Elinor Otto picked up a riveting gun in World War II, joining the wave of women taking what had been men's jobs. These days she's building the C-17.
Elinor Otto braces her
slight frame and grips the riveting gun with both hands, her bright red
hair and flowered sweater a blossom of color in Long Beach's clanking Boeing C-17 plant.
Boom, boom, boom.
She leans back as the gun's hammer quickly smacks the fasteners into
place.
Then she puts the tool in a holster and zips around a wing spar to
grab a handful of colorful screw-on backs, picking up another gun along
the way to finish them off. Her movements are deft and precise.
"Don't get in her way, she'll run you over," a co-worker says with a
smile.
Otto finishes a section of fasteners, looks up and shrugs.
"That's it."
Just another day at the office for a 93-year-old "Rosie the Riveter"
who stepped into a San Diego County factory in 1942 — and is still
working on the assembly line today.
Otto is something of a legend among her co-workers on the state's
last large military aircraft production line. And her legend is growing:
She was recently honored when Long Beach opened Rosie the Riveter Park
next to the site of the former Douglas Aircraft Co. plant, where women
worked during World War II.
"She says, 'We can do it!' and I'm doing it!" Otto says, flexing her
thin arm and laughing, mimicking the iconic poster.
If she were younger, she jokes, she would look at herself now and
wonder, "What's that old bag still doing here?"
But Otto seems to have more energy than those half a century younger.
"I wish I was in as gooda shape as she's in at my age," says fellow
structural mechanic Kim Kearns — who is 56.
Otto is out of bed at 4 a.m. and drives to work early to grab a
coffee and a newspaper before the 6 a.m. meeting.

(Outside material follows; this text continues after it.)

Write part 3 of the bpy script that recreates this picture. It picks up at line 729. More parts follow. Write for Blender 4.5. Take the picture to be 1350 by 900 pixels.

In the Boeing lot, she
parks as far from the plant as possible so she can get some exercise.
Every Thursday, she brings in cookies and goes to the beauty parlor to
have her hair and nails touched up after her shift ends.
"She's an inspiration," says Craig Ryba, another structural mechanic.
"She just enjoys working and enjoys life."
Otto was beautiful, with bright blue eyes and dark hair piled high,
when she joined a small group of women at Rohr Aircraft Corp. in Chula
Vista during World War II. The bosses threatened to give demerits to the
men who stood around trying to talk to her — so Otto's suitors left
notes for her in the phone booth, where she called her mother every day.
Back then, everyone worked for the war effort, Otto says, so they
didn't think much of their jobs — it was tough to find good ones. World
War II was all-consuming, with product rationing and scrap metal
collections, and men leaving for the war.